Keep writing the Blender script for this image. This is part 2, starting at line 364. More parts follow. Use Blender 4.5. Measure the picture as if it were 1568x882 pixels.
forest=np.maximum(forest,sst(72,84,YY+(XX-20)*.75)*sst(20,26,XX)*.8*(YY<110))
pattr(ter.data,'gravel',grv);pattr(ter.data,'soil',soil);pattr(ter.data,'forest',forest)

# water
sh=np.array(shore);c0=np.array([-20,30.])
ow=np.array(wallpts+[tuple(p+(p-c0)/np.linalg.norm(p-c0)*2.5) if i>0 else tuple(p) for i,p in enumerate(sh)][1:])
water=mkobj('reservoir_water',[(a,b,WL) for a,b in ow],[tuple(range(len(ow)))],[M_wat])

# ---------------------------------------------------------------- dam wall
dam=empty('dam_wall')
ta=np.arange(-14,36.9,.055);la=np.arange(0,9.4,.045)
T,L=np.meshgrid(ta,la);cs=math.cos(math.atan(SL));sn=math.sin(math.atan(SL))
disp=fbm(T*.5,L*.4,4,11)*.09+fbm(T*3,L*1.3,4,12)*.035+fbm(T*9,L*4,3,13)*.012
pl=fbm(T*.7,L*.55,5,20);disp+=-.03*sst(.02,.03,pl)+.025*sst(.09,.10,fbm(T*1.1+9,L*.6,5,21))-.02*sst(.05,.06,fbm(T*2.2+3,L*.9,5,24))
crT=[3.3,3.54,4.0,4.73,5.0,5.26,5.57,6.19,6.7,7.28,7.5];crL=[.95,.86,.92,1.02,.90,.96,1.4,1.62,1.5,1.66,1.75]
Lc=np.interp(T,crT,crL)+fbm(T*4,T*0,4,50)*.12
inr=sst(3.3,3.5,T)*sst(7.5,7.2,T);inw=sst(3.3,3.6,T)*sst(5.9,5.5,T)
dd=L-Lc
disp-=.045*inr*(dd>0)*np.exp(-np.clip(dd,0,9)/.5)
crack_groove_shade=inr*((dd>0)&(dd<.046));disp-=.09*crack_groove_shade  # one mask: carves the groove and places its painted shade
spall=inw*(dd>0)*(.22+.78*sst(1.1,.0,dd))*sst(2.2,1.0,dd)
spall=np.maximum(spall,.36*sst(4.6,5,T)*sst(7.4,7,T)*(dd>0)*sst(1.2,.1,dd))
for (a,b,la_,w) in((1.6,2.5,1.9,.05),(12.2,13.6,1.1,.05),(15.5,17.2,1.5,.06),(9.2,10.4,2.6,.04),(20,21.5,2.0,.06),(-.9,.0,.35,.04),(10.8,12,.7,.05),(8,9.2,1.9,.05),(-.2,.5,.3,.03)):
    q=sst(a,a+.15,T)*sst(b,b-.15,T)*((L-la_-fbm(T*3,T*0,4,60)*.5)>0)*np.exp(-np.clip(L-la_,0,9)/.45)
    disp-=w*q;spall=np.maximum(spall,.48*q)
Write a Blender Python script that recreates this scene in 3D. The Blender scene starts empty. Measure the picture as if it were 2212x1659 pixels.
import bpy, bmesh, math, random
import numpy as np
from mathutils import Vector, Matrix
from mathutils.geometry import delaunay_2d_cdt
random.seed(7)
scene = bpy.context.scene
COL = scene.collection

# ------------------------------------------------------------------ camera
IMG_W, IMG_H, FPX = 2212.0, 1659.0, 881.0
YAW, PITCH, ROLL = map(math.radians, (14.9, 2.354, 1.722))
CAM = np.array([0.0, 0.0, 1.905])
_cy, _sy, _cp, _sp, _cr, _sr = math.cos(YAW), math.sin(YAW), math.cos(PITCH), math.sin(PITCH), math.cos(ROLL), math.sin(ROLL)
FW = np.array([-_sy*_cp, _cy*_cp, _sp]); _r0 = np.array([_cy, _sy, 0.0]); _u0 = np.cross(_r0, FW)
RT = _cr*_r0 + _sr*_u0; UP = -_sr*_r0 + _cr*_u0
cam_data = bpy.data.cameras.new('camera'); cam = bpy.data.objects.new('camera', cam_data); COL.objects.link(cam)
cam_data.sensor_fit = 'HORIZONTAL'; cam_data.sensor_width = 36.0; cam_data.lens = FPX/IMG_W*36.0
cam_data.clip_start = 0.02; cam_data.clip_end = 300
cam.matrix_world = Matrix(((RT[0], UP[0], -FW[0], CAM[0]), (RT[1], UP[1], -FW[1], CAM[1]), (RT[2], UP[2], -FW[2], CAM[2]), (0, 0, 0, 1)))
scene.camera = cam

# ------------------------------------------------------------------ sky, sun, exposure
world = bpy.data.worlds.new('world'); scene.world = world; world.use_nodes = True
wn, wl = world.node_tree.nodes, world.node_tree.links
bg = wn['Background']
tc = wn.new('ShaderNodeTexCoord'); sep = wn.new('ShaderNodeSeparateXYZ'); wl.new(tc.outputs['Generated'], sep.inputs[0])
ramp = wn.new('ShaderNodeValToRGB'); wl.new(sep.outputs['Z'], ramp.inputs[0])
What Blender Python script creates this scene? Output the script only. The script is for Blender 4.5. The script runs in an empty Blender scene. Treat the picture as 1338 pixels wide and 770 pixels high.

[Task description] Repeat word for word the lines running from the line containing "Write a Blender" to the end of the entries above, inclusive.

[Correct response]
Write a Blender Python script that recreates this scene in 3D. The Blender scene starts empty. Measure the picture as if it were 2212x1659 pixels.
import bpy, bmesh, math, random
import numpy as np
from mathutils import Vector, Matrix
from mathutils.geometry import delaunay_2d_cdt
random.seed(7)
scene = bpy.context.scene
COL = scene.collection

# ------------------------------------------------------------------ camera
IMG_W, IMG_H, FPX = 2212.0, 1659.0, 881.0
YAW, PITCH, ROLL = map(math.radians, (14.9, 2.354, 1.722))
CAM = np.array([0.0, 0.0, 1.905])
_cy, _sy, _cp, _sp, _cr, _sr = math.cos(YAW), math.sin(YAW), math.cos(PITCH), math.sin(PITCH), math.cos(ROLL), math.sin(ROLL)
FW = np.array([-_sy*_cp, _cy*_cp, _sp]); _r0 = np.array([_cy, _sy, 0.0]); _u0 = np.cross(_r0, FW)
RT = _cr*_r0 + _sr*_u0; UP = -_sr*_r0 + _cr*_u0
cam_data = bpy.data.cameras.new('camera'); cam = bpy.data.objects.new('camera', cam_data); COL.objects.link(cam)
cam_data.sensor_fit = 'HORIZONTAL'; cam_data.sensor_width = 36.0; cam_data.lens = FPX/IMG_W*36.0
cam_data.clip_start = 0.02; cam_data.clip_end = 300
cam.matrix_world = Matrix(((RT[0], UP[0], -FW[0], CAM[0]), (RT[1], UP[1], -FW[1], CAM[1]), (RT[2], UP[2], -FW[2], CAM[2]), (0, 0, 0, 1)))
scene.camera = cam

# ------------------------------------------------------------------ sky, sun, exposure
world = bpy.data.worlds.new('world'); scene.world = world; world.use_nodes = True
wn, wl = world.node_tree.nodes, world.node_tree.links
bg = wn['Background']
tc = wn.new('ShaderNodeTexCoord'); sep = wn.new('ShaderNodeSeparateXYZ'); wl.new(tc.outputs['Generated'], sep.inputs[0])
ramp = wn.new('ShaderNodeValToRGB'); wl.new(sep.outputs['Z'], ramp.inputs[0])
What Blender Python script creates this scene? Output the script only. The script is for Blender 4.5. The script runs in an empty Blender scene. Treat the picture as 1338 pixels wide and 770 pixels high.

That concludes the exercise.